Task 1:
Male Gaze– This is how viewers engage in visual media. “The Male Gaze” suggests a sexualised way of looking that empowers men and objectifies women. In the male gaze, women are visually positioned as an “object” for heterosexual male desire. Her feelings, thoughts and occupation are less important than the male desire.
Laura Mulvey- Laura Mulvey is a British feminist film theorist, best known for for her essay “Visual pleasure and narrative cinema” which was written in 1973 and published in 1975.she took inspiration from Sigmund Freud and Jacques Lacan concepts in which she hopes to use as a “political weapon”. She uses this to argue that Hollywood inevitably put the spectator in a masculine subject position with the figure of the woman on screen as the object of desire and “the male gaze”. According to Mulvey, women are coded with “to-be-looked-at-ness” and states that the camera positioning and the male viewer constituted the “bearer of the look”, meaning that women are purely there and with everything they do it is for a males pleasure.

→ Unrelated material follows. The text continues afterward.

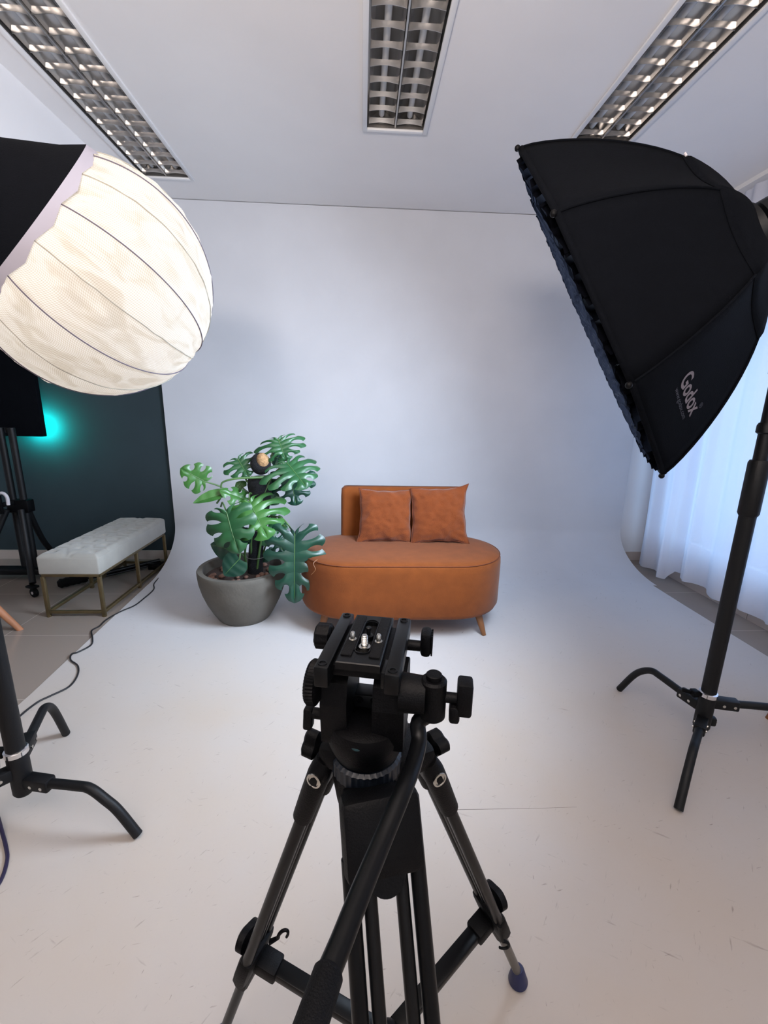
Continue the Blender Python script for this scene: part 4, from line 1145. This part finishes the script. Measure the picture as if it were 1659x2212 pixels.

John Berger- “Ways of Seeing” is a 1972 television series of 30-minute films created chiefly by writer John Berger. He begins by exploring the history of the female nude or the status of oil paint, his landmark series showed how art revealed the social and political systems in which it was made. He also examined what had changed in our ways of seeing in the time between when the art was made and today.”
Task 2:
Representation of POC in video games
- “characters were often cast as caricatures, with exaggerated, grotesque features…”
- “Latinx characters have often been portrayed as gangbangers and drug dealers”

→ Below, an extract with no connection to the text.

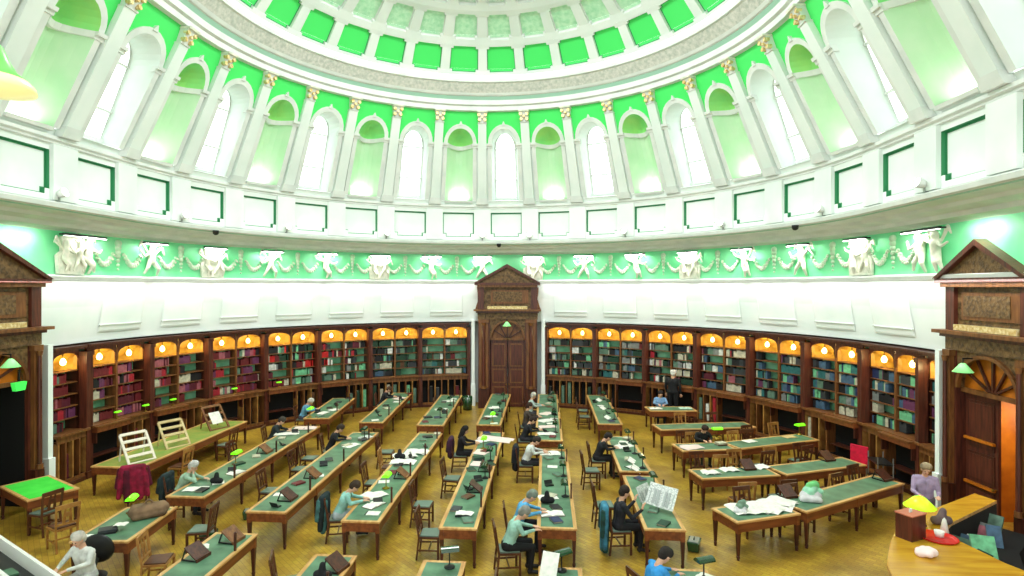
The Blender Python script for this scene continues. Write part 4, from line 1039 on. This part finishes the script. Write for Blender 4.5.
# bags
c = [((-.18, 0, .12), (.18, 0, .12), .11, .11, 0), ((-.18, -.06, .06), (.18, -.06, .06), .07, .07, 0), ((-.2, .05, .2), (.2, .05, .18), .05, .05, 0), ((-.1, 0, .2), (0, 0, .32), .018, .018, 0), ((0, 0, .32), (.1, 0, .2), .018, .018, 0)]
me = blob(c, .016, 'bag', [cloth('brown_leather', (128, 100, 74), -.3)])
o = bpy.data.objects.new('leather_bag', me); COL.objects.link(o); o.location = (-6.35, -4.1, TH); o.rotation_euler.z = .7; o.scale = (1.3, 1.4, 1.1); tag(o, 'brown leather bag slumped on the short desk at lower left', 'bag')
me = blob([((-.08, 0, .08), (.1, .02, .08), .09, .09, 1), ((-.02, .02, .14), (.05, .05, .2), .1, .085, 0), ((.0, .03, .24), (.1, .06, .25), .06, .07, 2), ((-.14, -.05, .05), (.1, -.1, .045), .055, .05, 1), ((.12, .06, .1), (.16, .0, .16), .06, .05, 0)], .014, 'bag', [cloth('mint_plastic', (160, 222, 190)), cloth('white_plastic', (224, 222, 226)), cloth('lime_plastic', (120, 206, 130))])
o = bpy.data.objects.new('plastic_bag', me); COL.objects.link(o); o.location = (7.5, -2.15, TH); o.scale = (1.35, 1.35, 1.3); tag(o, 'crumpled mint green plastic bag on the front right-hand desk', 'bag')
o = bpy.data.objects.new('plastic_bag', me.copy()); o.data.materials[0] = o.data.materials[2] = cloth('grey_green_plastic', (120, 150, 130)); COL.objects.link(o); o.location = (5.75, -2.95, TH); o.scale = (.8, .8, .8); tag(o, 'grey-green crumpled bag at the left corner of the desk with white sheets', 'bag')
me = blob([((-.08, 0, .07), (.1, 0, .07), .07, .07, 0), ((0, 0, .1), (0, .02, .22), .07, .05, 0)], .014, 'bag', [cloth('black_bag', (22, 22, 26))])
for x, y, lb, nm in ((1.75, -2.75, 'black bag standing in front of the man in bright blue', 'black_bag'), (-1.85, -6.3, 'small black leather bundle on the near bottom desk left of centre', 'black_bag'), (-6.1, -2.1, 'black bag under the chin of the white-haired man', 'black_bag'), (-2.25, .2, 'dark bag beside the spread newspapers left of the middle row', 'black_bag')):
    o = bpy.data.objects.new(nm, me); COL.objects.link(o); o.location = (x, y, TH); tag(o, lb, 'bag')

# ------------------------------------------------------------------ people
SKIN = mat('skin', (206, 158, 132), .55); LIPS = mat('lips', (168, 92, 84), .5); EYEM = mat('eye_dark', (40, 32, 30), .3)
def pose(kind, lean=.3, headp=.5, arms='write', turn=0.):
    """capsules of a figure facing +y. labels 0 skin 1 top 2 trousers 3 shoes 4 lips"""
    c = []; V = Vector
    a = lambda p, q, r0, r1, l: c.append((tuple(p), tuple(q), r0, r1, l))
    seated = kind == 'sit'
    H = V((0, 0, .54)) if seated else V((0, 0, .95))
    d = V((0, math.sin(lean), math.cos(lean)))
    N = H+d*.5; Wm = H+d*.2; Cm = H+d*.36
    a(H+V((-.07, 0, -.0)), H+V((.07, 0, 0)), .125, .125, 2)
    for s in (-1, 1): a(H+V((s*.05, 0, .02)), Wm+V((s*.05, 0, 0)), .115, .105, 1)
    for s in (-1, 1): a(Wm+V((s*.05, 0, 0)), Cm+V((s*.075, 0, .0)), .105, .12, 1)
    for s in (-1, 1): a(Cm+V((s*.06, 0, .02)), N+V((s*.11, 0, -.05)), .115, .075, 1)
    a(N+V((-.14, 0, -.04)), N+V((.14, 0, -.04)), .062, .062, 1)
    hd = V((math.sin(turn)*math.sin(headp)*.6, math.sin(headp), math.cos(headp))).normalized()
    f = V((math.sin(turn), math.cos(turn)*math.cos(headp), -math.sin(headp))).normalized(); sd = f.cross(hd).normalized()
    Nk = N+d*.03; Hc = Nk+hd*.15+f*.025
    a(N, Nk+hd*.08, .056, .052, 0)
    a(Hc+hd*.045-f*.015, Hc+hd*.02+f*.005, .088, .084, 0); a(Hc-hd*.02+f*.02, Hc-hd*.075+f*.045, .066, .036, 0)
    a(Hc+hd*.0+f*.092, Hc-hd*.025+f*.108, .009, .014, 0)                                   # nose
    a(Hc-hd*.05+f*.078-sd*.016, Hc-hd*.05+f*.078+sd*.016, .008, .008, 4)                   # mouth
    for s in (-1, 1):
        a(Hc+sd*s*.083+hd*.005, Hc+sd*s*.086-hd*.025, .014, .01, 0)
        a(Hc+sd*s*.02+f*.08+hd*.022, Hc+sd*s*.042+f*.07+hd*.022, .010, .009, 0)           # brow
    head = (Hc, hd, f, sd)
    for s in (-1, 1):
        if seated:
            hp = H+V((s*.09, .03, -.01)); kn = V((s*.13, .45, .53)); an = V((s*.12, .42, .12)); tip = V((s*.13, .6, .04))
            if arms == 'cross' and s > 0: kn = V((-.02, .46, .6)); an = V((.1, .62, .3)); tip = V((.13, .74, .2))
        else: hp = H+V((s*.09, 0, -.02)); kn = V((s*.1, .03, .5)); an = V((s*.1, -.02, .1)); tip = V((s*.12, .16, .035))
        a(hp, kn, .1, .066, 2); a(kn, an, .064, .046, 2); a(an+V((0, -.03, -.05)), tip, .042, .034, 3); a(an, an+V((0, -.02, -.06)), .042, .045, 3)
    for s in (-1, 1):
        S = N+V((s*.185, 0, -.045)); A = arms if isinstance(arms, str) else arms[(s+1)//2]
        if not seated:
            if A == 'hang': E = S+V((s*.05, -.02, -.28)); Wp = E+V((-s*.01, .08, -.24)); hf = V((0, .15, -1))
            else: E = S+V((s*.04, .06, -.27)); Wp = E+V((-s*.06, .24, .0)); hf = V((-s*.2, 1, 0))
        elif A == 'chin': E = V((s*.16, N.y+.22, .84)); Wp = Hc-hd*.13+f*.09+V((s*.05, 0, -.02)); hf = (Hc-hd*.05+f*.05-Wp)
        elif A == 'hold': E = S+V((s*.03, .16, -.24)); Wp = V((s*.24, S.y+.36, .93)); hf = V((0, .3, 1))
        else: E = V((s*.25, max(.2, S.y+.06), .84)) if S.y < .25 else V((s*.27, S.y+.04, .83)); Wp = V((s*.1, E.y+.24, .835)); hf = V((-s*.25, 1, -.02))
        a(S, E, .056, .044, 1); a(E, Wp, .044, .03, 1); hf.normalize()
        up_ = V((0, 0, 1)) if abs(hf.z) < .8 else V((0, -1, 0)); la = hf.cross(up_).normalized(); un = la.cross(hf).normalized()
        a(Wp, Wp+hf*.03, .024, .024, 0)
        for q in (-1, 0, 1): a(Wp+hf*.03+la*q*.014, Wp+hf*.085+la*q*.024, .017, .015, 0)
        for q, L in ((-1.5, .055), (-.5, .072), (.5, .078), (1.5, .068)):                  # four fingers with a knuckle bend
            b0 = Wp+hf*.09+la*q*.021; b1 = b0+(hf+la*q*.06)*L*.55-un*.006; b2 = b1+hf*L*.45-un*.022; a(b0, b1, .0095, .009, 0); a(b1, b2, .009, .0075, 0)
        t0 = Wp+hf*.035-la*s*.022; t1 = t0+hf*.03-la*s*.03; a(t0, t1, .012, .0105, 0); a(t1, t1+hf*.032-la*s*.006-un*.006, .0105, .009, 0)
    return c, head
POSES = {}
def body_mesh(key, *args):
    if key not in POSES:
        c, head = pose(*args); me = blob(c, .0115, 'person_body', [SKIN]*5)
        Hc, hd, f, sd = head; hv = {}
        P = lambda x, y, z: tuple(Hc+sd*x+f*y+hd*z)
        hv['short'] = [(P(0, -.03, .05), P(0, -.02, .06), .099, .096, 0), (P(-.03, .0, .075), P(.03, .0, .075), .082, .082, 0), (P(0, -.05, -.02), P(0, -.05, .0), .076, .085, 0), (P(-.05, .04, .085), P(.05, .04, .085), .034, .034, 0)]
        hv['long'] = hv['short']+[(P(-.05, -.055, -.02), P(-.06, -.06, -.22), .062, .045, 0), (P(.05, -.055, -.02), P(.06, -.06, -.22), .062, .045, 0), (P(0, -.07, 0), P(0, -.09, -.25), .07, .05, 0), (P(-.082, .0, .02), P(-.09, -.01, -.12), .026, .03, 0), (P(.082, .0, .02), P(.09, -.01, -.12), .026, .03, 0)]
        hm = {k: blob(v, .012, 'hair', [SKIN]) for k, v in hv.items()}
        e = MB()
        for s in (-1, 1): e.lathe([(max(1e-4, .009*math.sin(PI*i/5)), -.009*math.cos(PI*i/5)) for i in range(6)], EYEM, P(s*.031, .083, .006), 8)
        ec = e.build('tmp'); em = ec.data; em.name = 'eyes'; bpy.data.objects.remove(ec)
        POSES[key] = (me, hm, em, head)
    return POSES[key]
def person(x, y, face, key, top, trousers, haircol, lab, hair='short', z=0, pargs=None):
    me0, hm, em, head = body_mesh(key, *(pargs or KEYS[key]))
    me = me0.copy()
    for qi, q in enumerate((SKIN, cloth('cloth_%d_%d_%d' % top, top), cloth('cloth_%d_%d_%d' % trousers, trousers), mat('black_shoes', (24, 20, 20), .5), LIPS)): me.materials[qi] = q
    o = bpy.data.objects.new('person', me); COL.objects.link(o); o.location = (x, y, z); o.rotation_euler.z = math.radians(face)-PI/2
    tag(o, lab, 'person')
    h = hm[hair].copy(); h.materials.clear(); h.materials.append(cloth('hair_%d_%d_%d' % haircol, haircol, -.3)); ho = bpy.data.objects.new('hair', h); COL.objects.link(ho); ho.parent = o
    eo = bpy.data.objects.new('eyes', em); COL.objects.link(eo); eo.parent = o
    return o
KEYS = {'write': ('sit', .38, .75, 'write'), 'upright': ('sit', .15, .35, 'write'), 'chin': ('sit', .45, .5, ('write', 'chin')), 'hold': ('sit', .12, .3, 'hold'), 'cross': ('sit', .42, .8, 'write'),
        'stand': ('stand', .08, .35, 'reach'), 'standr': ('stand', .05, .15, 'hang')}
def seated(x, y, face, *a, chl=None, pale=False, **k):
    fx, fy = math.cos(math.radians(face)), math.sin(math.radians(face))
    if chl: chair(x, y, face, chl, pale)
    return person(x, y, face, *a, **k)
BLK = (30, 30, 36); DKB = (38, 42, 56)
seated(-7.05, -2.05, 8, 'chin', (164, 196, 172), (50, 52, 56), (222, 220, 216), 'white-haired man in a pale green shirt resting his chin at a left desk', chl='chair under the white-haired man in pale green')
seated(-7.1, 2.75, 10, 'write', (34, 46, 50), (40, 40, 46), (70, 64, 56), 'reader in a dark jacket bent over long pale sheets at far left', chl='chair under the dark-jacketed reader at far left')
seated(-7.45, 5.9, 8, 'write', (106, 170, 206), (60, 64, 80), (226, 222, 212), 'elderly white-haired man in a light blue shirt at the far left desk', chl='chair under the elderly man in light blue')
seated(-4.85, 1.9, 12, 'write', BLK, BLK, (60, 44, 34), 'reader in black bending low at the far end of the long green desk', chl='chair under the reader in black on the long green desk')
seated(-5.2, 8.7, 8, 'write', (34, 34, 40), (40, 40, 46), (90, 60, 40), 'dark-clothed reader leaning over the far desk below the left bookcases', chl='chair under the far dark-clothed reader')
seated(-2.75, -3.1, 15, 'cross', (150, 206, 196), (176, 190, 196), (64, 46, 34), 'woman in a mint jacket bent over journals at a near desk', chl='chair under the woman in mint', pargs=('sit', .42, .8, 'cross'))
seated(-.82, 1.75, 5, 'upright', (24, 20, 28), (24, 20, 28), (26, 18, 18), 'woman in black with long dark hair at the middle row', hair='long', chl='purple-dark chair under the woman in black')
seated(1.15, 1.0, 3, 'write', (222, 226, 222), (44, 44, 50), (56, 46, 40), 'man in a white shirt bent over his desk beside the main aisle', chl='chair under the man in the white shirt')
seated(1.0, 3.5, 5, 'write', (30, 32, 38), (40, 40, 46), (50, 34, 28), 'reader in black jacket just behind the man in the white shirt', chl='chair under the black-jacketed reader in the aisle row')
seated(1.0, 5.4, 5, 'upright', (70, 60, 56), (40, 40, 46), (64, 40, 30), 'far reader with brown hair in the line right of the portal axis', chl='chair under the brown-haired far reader')
seated(1.1, 7.4, 5, 'upright', (180, 200, 196), (60, 60, 66), (220, 216, 208), 'farthest white-haired reader in the line right of the portal axis', chl='chair under the farthest white-haired reader')
seated(1.12, -3.35, 5, 'write', (94, 174, 224), (20, 22, 34), (136, 146, 132), 'grey-haired man in a bright blue shirt seated at the near centre', chl='chair under the man in bright blue')
seated(1.0, -4.3, 12, 'write', (160, 206, 190), (16, 16, 20), (150, 150, 140), 'figure in a mint top and black trousers seated nearer than the man in bright blue', chl='chair under the figure in mint and black')
seated(3.2, 1.55, 5, 'write', (24, 24, 28), (24, 24, 28), (40, 30, 26), 'man in black bending over white papers right of the main aisle', chl='chair under the man in black right of the main aisle')
seated(3.22, -3.2, 10, 'hold', (30, 32, 40), (24, 24, 30), (46, 34, 28), 'man in a dark suit reading a large newspaper', chl='chair under the man in the dark suit')
seated(3.35, -5.95, 25, 'write', (56, 150, 220), (40, 44, 60), (38, 30, 26), 'dark-haired man in a blue shirt at the bottom of the view', chl='chair under the dark-haired man in blue')
seated(6.3, 8.35, -95, 'upright', (130, 170, 214), (40, 44, 60), (40, 30, 26), 'far man in a blue and white shirt facing the camera by the right shelves', chl='chair under the far man in blue and white')
o = person(6.8, 8.35, 60, 'standr', (20, 20, 24), (20, 20, 24), (228, 224, 216), 'white-haired figure in long dark clothes on a step by the right bookcases', z=.28); o.scale = (1.25, 1.2, 1.05)
t = thing('step_stool', 'low wooden step under the dark figure at the right bookcases', 'step stool', (6.8, 8.35, 0), .5)
m = MB(); m.box(-.28, .28, -.24, .24, .24, .28, OAK); m.build('tread', t)
for x in (-.24, .24): m = MB(); m.box(x-.02, x+.02, -.22, .22, 0, .24, OAK); m.build('side_panel', t)
seated(6.5, 3.05, -82, 'write', (28, 30, 30), (60, 70, 64), (52, 34, 26), 'dark-haired reader bent low beside a lit lamp at the right-hand desks', chl='chair under the dark-haired reader by the lit lamp')
person(9.75, -2.35, -110, 'stand', (176, 156, 190), (130, 120, 136), (170, 150, 120), 'figure in a lilac-grey top standing behind the honey-coloured counter')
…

- “…most games feature white protagonists.”
- “a scene in Pakistan displays shop signs written in Arabic, even though Pakistani people speak English and Urdu, not Arabic.”
Why diversity matters:
- “I think we need to back away from this focus on one type of consumer or one type of developer”

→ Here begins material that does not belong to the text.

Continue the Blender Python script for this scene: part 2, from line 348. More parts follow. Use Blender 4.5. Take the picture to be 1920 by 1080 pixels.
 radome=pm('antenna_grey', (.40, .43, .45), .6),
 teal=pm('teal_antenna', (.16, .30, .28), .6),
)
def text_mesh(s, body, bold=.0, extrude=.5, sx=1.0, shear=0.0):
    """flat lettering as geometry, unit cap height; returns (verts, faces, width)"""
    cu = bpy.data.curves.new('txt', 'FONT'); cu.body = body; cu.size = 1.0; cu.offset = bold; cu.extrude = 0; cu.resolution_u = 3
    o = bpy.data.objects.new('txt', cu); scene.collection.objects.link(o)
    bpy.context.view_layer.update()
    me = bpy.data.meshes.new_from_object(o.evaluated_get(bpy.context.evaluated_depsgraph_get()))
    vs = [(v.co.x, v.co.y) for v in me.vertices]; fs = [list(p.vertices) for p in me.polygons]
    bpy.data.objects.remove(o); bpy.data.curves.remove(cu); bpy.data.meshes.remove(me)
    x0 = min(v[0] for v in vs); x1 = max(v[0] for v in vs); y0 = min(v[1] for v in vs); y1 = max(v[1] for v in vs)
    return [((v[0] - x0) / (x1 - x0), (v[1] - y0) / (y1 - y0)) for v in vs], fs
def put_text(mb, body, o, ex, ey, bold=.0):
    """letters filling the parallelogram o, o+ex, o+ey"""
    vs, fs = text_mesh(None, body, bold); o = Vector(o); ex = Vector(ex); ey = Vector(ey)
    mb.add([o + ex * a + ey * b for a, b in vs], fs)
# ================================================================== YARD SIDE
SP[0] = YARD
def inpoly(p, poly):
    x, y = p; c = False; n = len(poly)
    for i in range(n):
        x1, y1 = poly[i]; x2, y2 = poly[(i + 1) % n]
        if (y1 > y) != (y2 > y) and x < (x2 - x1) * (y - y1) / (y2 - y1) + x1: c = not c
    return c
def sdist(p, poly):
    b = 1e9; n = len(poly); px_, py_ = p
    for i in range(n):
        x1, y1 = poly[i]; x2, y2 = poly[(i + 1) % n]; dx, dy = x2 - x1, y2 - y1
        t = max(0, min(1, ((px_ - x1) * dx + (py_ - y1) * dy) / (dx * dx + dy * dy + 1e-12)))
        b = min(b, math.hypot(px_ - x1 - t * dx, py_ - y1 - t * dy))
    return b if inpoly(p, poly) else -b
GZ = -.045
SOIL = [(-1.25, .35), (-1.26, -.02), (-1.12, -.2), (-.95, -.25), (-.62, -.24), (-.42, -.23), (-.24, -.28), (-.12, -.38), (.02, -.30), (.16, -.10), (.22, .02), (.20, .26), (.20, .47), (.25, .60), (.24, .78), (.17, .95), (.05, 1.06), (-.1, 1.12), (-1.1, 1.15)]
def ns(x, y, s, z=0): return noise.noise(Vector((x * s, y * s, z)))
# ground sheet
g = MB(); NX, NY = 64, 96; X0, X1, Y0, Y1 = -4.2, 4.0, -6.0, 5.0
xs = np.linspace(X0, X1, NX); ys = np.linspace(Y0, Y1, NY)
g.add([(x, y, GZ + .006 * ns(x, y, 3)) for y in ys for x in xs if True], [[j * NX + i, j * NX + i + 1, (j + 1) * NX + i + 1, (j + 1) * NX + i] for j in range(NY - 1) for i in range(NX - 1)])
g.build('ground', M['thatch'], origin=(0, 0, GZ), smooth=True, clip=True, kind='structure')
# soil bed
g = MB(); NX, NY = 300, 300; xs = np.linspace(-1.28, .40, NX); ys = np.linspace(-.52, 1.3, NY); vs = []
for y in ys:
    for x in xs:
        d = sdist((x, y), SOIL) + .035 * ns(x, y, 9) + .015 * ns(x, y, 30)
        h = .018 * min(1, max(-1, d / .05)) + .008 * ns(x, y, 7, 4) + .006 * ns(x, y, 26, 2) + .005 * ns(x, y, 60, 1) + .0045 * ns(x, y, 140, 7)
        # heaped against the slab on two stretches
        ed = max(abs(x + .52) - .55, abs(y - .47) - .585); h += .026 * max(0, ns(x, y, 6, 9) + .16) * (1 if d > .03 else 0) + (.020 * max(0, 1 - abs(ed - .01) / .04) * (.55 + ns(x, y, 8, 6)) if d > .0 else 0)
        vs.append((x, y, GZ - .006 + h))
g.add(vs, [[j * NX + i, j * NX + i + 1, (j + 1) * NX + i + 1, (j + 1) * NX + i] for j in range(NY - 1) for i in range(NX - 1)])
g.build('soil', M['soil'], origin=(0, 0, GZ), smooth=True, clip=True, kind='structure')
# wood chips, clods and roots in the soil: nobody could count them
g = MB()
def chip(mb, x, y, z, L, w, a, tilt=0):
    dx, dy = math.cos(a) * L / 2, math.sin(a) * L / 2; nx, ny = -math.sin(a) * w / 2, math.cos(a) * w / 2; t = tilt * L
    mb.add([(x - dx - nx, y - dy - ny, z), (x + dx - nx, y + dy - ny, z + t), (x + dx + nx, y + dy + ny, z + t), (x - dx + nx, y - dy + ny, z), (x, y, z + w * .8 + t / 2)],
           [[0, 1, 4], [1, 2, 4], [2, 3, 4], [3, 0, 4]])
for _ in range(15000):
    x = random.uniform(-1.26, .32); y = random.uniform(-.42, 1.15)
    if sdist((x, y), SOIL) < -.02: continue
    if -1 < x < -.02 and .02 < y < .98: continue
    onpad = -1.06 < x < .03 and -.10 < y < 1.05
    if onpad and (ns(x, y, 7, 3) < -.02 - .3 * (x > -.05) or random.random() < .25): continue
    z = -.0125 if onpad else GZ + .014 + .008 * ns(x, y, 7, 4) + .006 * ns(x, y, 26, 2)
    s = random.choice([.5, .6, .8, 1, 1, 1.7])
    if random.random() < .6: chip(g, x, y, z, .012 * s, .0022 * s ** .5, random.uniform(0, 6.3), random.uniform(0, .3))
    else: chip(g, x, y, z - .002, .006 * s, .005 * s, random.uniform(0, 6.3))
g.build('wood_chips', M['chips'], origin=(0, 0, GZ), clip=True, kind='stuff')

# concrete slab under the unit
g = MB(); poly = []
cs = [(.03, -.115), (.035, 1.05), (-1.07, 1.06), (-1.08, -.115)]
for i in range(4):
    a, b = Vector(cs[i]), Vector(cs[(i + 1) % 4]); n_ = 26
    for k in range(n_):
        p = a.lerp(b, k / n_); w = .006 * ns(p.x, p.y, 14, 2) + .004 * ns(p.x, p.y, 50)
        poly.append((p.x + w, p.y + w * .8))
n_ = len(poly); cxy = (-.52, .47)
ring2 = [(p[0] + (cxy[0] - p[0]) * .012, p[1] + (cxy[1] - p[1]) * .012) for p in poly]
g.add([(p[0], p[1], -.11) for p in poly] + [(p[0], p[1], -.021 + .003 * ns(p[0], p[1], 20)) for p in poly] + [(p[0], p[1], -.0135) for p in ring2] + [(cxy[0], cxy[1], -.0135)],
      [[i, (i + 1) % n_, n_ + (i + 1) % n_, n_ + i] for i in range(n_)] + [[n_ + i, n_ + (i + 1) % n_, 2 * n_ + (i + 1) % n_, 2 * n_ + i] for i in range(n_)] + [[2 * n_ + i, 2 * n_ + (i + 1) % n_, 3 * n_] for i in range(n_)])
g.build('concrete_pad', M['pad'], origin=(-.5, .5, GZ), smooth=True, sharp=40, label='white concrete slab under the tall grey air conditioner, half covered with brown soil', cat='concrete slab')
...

- “The industry traditionally projects an image that is young, white, straight and male”
Laura Mulvey- visual pleasure and narrative cinema:
1.”ultimately, the meaning of women is sexual difference.”
2. “the beauty of the woman as object as the screen space coalesce; she is no longer the bearer of guilt but a perfect product, whose body, stylised and fragmented by close-ups is the content of the film.”